REQUIREMENTS: Print the first line of the material below and each line after it, exactly as written, ending with the line that contains "rng = np.random.default_rng(7)".

RAW DATA:
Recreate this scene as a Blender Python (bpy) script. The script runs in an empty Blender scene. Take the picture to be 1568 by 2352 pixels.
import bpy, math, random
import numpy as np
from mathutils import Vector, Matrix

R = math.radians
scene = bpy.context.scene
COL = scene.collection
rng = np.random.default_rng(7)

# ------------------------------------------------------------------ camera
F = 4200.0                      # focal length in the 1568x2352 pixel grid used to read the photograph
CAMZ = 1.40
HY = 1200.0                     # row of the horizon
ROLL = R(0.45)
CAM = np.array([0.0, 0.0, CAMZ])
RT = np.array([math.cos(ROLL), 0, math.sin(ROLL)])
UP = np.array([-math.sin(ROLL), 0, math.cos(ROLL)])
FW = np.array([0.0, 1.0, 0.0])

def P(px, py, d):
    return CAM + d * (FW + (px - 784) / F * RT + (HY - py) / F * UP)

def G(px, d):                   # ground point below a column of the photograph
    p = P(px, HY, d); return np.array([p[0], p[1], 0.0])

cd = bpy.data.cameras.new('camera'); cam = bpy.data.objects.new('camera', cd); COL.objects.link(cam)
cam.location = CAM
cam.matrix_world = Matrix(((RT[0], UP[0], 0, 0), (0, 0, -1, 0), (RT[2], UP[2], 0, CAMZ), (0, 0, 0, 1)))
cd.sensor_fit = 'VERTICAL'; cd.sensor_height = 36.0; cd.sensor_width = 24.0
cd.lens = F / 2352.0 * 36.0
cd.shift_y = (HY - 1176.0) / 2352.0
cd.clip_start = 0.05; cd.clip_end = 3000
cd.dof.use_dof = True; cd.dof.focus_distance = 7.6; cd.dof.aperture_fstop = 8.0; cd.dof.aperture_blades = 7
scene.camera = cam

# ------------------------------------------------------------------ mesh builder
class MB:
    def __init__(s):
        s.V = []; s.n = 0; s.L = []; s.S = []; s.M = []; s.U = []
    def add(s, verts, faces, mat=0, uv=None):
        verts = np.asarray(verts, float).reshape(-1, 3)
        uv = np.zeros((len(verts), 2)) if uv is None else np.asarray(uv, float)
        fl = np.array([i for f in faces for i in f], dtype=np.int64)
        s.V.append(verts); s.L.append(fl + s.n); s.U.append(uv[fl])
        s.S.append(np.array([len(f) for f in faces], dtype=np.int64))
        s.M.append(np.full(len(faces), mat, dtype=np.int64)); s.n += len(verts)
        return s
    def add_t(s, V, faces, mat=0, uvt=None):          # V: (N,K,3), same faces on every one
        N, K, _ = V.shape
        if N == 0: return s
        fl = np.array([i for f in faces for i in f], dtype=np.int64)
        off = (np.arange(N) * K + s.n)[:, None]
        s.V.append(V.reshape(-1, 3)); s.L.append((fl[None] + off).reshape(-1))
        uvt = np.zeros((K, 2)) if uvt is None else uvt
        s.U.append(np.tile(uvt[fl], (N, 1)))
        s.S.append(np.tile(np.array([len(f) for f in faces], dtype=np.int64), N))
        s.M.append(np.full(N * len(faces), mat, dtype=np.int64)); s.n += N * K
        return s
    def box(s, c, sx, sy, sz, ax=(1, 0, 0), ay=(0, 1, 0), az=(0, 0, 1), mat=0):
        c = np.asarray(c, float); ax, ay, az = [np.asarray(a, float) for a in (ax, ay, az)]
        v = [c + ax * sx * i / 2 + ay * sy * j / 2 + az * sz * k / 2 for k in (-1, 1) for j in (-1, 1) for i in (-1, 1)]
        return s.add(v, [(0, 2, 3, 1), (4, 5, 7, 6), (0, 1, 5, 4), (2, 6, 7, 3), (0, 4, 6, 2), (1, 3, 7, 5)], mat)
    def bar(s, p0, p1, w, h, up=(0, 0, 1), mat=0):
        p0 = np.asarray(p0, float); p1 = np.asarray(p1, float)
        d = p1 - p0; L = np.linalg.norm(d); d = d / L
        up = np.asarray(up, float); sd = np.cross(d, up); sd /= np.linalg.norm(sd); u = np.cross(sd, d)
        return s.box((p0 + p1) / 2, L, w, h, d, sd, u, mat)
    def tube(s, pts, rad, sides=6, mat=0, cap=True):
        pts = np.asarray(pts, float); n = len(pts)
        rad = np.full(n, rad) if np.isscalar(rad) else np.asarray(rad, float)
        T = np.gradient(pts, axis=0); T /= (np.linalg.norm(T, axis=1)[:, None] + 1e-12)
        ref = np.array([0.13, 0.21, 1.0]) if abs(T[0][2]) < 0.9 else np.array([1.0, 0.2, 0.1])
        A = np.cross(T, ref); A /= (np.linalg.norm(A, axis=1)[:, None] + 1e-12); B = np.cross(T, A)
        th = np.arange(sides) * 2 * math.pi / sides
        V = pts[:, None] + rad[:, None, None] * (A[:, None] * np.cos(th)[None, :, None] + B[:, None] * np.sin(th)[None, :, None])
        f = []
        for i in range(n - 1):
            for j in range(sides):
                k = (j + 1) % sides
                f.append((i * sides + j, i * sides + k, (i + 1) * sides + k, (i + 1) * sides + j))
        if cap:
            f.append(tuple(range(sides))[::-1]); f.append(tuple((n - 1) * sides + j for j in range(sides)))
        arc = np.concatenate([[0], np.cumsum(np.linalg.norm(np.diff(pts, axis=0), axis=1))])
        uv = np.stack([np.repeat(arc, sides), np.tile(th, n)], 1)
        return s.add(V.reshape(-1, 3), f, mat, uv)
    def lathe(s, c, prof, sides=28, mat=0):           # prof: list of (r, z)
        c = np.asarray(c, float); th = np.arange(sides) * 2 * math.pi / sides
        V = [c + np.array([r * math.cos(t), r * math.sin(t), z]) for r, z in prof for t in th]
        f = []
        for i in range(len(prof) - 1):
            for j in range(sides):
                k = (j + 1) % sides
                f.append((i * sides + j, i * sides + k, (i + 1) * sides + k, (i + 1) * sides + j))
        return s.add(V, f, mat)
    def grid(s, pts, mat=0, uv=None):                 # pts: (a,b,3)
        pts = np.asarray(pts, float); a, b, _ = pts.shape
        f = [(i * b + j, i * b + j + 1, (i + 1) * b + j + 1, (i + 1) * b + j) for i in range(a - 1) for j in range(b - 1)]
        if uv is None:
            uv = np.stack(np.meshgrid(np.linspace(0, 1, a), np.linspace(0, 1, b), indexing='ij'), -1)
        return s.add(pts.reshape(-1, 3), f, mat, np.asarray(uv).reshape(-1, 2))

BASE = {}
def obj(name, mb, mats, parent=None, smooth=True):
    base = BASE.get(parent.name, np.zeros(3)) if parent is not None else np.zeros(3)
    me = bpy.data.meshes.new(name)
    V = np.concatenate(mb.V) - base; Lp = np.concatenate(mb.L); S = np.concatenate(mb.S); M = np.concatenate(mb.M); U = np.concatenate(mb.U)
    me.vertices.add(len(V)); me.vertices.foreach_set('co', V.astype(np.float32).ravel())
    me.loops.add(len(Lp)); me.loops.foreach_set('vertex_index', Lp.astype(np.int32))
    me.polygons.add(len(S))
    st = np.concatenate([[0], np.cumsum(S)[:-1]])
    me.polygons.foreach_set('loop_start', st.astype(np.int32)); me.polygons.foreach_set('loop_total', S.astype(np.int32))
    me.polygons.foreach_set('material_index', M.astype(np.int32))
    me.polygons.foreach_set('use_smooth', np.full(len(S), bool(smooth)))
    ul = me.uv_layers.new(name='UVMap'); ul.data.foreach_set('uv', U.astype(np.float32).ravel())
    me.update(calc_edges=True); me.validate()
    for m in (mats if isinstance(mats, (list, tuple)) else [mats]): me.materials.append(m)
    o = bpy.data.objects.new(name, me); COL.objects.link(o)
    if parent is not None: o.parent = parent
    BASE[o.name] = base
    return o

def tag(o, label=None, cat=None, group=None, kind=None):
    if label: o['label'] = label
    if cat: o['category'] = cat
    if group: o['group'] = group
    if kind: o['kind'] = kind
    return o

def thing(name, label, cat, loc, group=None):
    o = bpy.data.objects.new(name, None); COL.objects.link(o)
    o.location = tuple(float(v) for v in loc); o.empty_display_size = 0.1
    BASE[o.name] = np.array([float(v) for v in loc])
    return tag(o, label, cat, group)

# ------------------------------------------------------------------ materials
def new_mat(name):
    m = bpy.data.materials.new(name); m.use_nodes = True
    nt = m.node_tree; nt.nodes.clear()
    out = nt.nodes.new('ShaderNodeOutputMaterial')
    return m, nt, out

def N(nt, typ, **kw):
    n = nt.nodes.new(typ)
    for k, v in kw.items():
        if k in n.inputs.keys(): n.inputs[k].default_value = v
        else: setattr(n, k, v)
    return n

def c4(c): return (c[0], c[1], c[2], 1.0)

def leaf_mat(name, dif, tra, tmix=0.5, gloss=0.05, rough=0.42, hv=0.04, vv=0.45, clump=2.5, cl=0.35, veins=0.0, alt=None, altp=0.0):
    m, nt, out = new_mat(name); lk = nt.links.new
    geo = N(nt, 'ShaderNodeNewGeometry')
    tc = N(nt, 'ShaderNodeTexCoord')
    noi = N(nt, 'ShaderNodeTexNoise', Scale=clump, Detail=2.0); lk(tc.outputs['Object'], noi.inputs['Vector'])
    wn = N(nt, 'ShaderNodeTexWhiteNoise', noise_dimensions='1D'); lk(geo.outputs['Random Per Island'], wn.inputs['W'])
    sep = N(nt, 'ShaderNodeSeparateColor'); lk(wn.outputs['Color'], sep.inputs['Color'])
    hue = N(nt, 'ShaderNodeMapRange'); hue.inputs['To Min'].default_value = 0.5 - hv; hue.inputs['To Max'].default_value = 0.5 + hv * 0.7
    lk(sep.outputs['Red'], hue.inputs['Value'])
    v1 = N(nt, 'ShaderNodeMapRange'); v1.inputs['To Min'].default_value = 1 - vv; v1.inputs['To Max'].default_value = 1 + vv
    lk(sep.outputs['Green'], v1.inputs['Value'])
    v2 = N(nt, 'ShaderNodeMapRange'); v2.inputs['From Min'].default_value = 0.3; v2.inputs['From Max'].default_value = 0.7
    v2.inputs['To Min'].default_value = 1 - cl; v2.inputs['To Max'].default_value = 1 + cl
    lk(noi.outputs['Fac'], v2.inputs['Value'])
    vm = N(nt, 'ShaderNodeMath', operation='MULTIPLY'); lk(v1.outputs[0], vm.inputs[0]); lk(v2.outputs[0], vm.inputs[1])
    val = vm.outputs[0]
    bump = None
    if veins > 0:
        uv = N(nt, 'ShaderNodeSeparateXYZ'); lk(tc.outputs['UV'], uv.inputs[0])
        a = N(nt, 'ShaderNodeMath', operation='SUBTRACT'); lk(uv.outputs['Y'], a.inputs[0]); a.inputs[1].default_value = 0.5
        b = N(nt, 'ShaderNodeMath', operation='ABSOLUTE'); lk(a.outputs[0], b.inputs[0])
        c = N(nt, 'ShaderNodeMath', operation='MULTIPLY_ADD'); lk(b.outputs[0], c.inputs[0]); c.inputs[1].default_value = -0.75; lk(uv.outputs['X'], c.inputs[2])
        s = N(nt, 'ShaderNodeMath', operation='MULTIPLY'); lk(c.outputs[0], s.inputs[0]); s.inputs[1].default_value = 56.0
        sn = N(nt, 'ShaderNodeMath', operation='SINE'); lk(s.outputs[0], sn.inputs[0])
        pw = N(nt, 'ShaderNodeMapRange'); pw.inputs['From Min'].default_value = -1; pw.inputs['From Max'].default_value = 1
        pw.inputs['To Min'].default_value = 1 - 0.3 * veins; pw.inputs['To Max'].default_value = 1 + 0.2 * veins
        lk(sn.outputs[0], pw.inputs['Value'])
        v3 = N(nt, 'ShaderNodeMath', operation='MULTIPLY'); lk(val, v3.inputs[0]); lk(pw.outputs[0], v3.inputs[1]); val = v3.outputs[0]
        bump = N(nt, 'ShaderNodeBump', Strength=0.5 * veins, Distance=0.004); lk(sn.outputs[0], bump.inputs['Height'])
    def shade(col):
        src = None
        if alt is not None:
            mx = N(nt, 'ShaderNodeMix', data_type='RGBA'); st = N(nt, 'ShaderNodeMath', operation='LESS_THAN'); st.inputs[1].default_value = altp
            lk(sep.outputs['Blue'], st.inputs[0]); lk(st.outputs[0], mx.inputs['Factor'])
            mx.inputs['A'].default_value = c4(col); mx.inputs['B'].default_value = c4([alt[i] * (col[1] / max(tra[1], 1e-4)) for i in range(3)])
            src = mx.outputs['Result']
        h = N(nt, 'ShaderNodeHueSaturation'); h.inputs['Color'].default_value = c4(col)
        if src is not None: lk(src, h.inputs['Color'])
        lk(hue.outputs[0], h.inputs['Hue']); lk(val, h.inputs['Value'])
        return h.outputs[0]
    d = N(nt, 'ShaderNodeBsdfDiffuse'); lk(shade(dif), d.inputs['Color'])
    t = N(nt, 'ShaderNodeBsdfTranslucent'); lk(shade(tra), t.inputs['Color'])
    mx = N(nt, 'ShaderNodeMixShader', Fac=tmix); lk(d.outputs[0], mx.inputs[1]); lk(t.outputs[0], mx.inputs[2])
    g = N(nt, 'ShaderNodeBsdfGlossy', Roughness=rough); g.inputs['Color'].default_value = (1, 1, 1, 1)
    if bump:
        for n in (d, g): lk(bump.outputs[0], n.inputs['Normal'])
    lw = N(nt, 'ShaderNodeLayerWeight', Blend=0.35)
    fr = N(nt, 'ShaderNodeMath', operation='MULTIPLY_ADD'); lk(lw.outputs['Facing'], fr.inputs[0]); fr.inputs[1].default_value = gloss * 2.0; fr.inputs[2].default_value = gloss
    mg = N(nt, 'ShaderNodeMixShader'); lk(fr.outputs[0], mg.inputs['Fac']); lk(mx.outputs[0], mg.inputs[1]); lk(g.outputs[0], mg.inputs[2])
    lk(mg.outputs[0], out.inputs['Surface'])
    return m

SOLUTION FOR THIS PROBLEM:
Recreate this scene as a Blender Python (bpy) script. The script runs in an empty Blender scene. Take the picture to be 1568 by 2352 pixels.
import bpy, math, random
import numpy as np
from mathutils import Vector, Matrix

R = math.radians
scene = bpy.context.scene
COL = scene.collection
rng = np.random.default_rng(7)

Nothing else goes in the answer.